> _Material provided_
__________________________________________________

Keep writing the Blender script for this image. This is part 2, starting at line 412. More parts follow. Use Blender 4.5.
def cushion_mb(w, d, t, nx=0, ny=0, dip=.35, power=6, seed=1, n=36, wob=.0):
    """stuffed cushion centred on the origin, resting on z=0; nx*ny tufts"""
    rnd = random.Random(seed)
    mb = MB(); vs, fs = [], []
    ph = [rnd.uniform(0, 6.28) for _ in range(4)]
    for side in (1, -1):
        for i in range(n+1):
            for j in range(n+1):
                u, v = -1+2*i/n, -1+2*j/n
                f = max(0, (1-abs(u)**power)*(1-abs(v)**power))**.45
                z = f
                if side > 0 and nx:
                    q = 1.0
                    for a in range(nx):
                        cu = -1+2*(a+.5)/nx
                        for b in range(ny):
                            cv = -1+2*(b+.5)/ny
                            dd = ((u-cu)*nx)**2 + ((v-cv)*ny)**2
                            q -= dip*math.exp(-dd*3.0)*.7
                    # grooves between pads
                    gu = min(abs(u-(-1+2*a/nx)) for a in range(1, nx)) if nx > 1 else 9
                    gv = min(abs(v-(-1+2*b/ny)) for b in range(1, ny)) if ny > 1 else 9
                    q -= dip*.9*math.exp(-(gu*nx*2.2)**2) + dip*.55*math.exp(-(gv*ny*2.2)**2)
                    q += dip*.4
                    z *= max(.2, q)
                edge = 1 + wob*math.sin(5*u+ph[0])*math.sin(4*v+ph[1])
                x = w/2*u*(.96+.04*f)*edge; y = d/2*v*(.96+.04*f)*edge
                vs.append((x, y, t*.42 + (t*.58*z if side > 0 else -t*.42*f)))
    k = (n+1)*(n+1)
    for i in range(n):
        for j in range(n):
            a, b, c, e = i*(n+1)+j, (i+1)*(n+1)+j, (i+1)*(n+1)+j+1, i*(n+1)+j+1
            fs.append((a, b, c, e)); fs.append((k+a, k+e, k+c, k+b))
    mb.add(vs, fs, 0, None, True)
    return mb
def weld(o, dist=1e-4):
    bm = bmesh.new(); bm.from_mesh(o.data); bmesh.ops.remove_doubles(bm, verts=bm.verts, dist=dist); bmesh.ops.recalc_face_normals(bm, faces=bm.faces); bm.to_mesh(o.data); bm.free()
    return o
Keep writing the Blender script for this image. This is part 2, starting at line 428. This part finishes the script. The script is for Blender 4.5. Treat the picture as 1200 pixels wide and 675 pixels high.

__________________________________________________

> _Exercise objective_
Copy all of the data. Keep every word exactly as it is.

> _Output below_
Keep writing the Blender script for this image. This is part 2, starting at line 412. More parts follow. Use Blender 4.5.
def cushion_mb(w, d, t, nx=0, ny=0, dip=.35, power=6, seed=1, n=36, wob=.0):
    """stuffed cushion centred on the origin, resting on z=0; nx*ny tufts"""
    rnd = random.Random(seed)
    mb = MB(); vs, fs = [], []
    ph = [rnd.uniform(0, 6.28) for _ in range(4)]
    for side in (1, -1):
        for i in range(n+1):
            for j in range(n+1):
                u, v = -1+2*i/n, -1+2*j/n
                f = max(0, (1-abs(u)**power)*(1-abs(v)**power))**.45
                z = f
                if side > 0 and nx:
                    q = 1.0
                    for a in range(nx):
                        cu = -1+2*(a+.5)/nx
                        for b in range(ny):
                            cv = -1+2*(b+.5)/ny
                            dd = ((u-cu)*nx)**2 + ((v-cv)*ny)**2
                            q -= dip*math.exp(-dd*3.0)*.7
                    # grooves between pads
                    gu = min(abs(u-(-1+2*a/nx)) for a in range(1, nx)) if nx > 1 else 9
                    gv = min(abs(v-(-1+2*b/ny)) for b in range(1, ny)) if ny > 1 else 9
                    q -= dip*.9*math.exp(-(gu*nx*2.2)**2) + dip*.55*math.exp(-(gv*ny*2.2)**2)
                    q += dip*.4
                    z *= max(.2, q)
                edge = 1 + wob*math.sin(5*u+ph[0])*math.sin(4*v+ph[1])
                x = w/2*u*(.96+.04*f)*edge; y = d/2*v*(.96+.04*f)*edge
                vs.append((x, y, t*.42 + (t*.58*z if side > 0 else -t*.42*f)))
    k = (n+1)*(n+1)
    for i in range(n):
        for j in range(n):
            a, b, c, e = i*(n+1)+j, (i+1)*(n+1)+j, (i+1)*(n+1)+j+1, i*(n+1)+j+1
            fs.append((a, b, c, e)); fs.append((k+a, k+e, k+c, k+b))
    mb.add(vs, fs, 0, None, True)
    return mb
def weld(o, dist=1e-4):
    bm = bmesh.new(); bm.from_mesh(o.data); bmesh.ops.remove_doubles(bm, verts=bm.verts, dist=dist); bmesh.ops.recalc_face_normals(bm, faces=bm.faces); bm.to_mesh(o.data); bm.free()
    return o
Keep writing the Blender script for this image. This is part 2, starting at line 428. This part finishes the script. The script is for Blender 4.5. Treat the picture as 1200 pixels wide and 675 pixels high.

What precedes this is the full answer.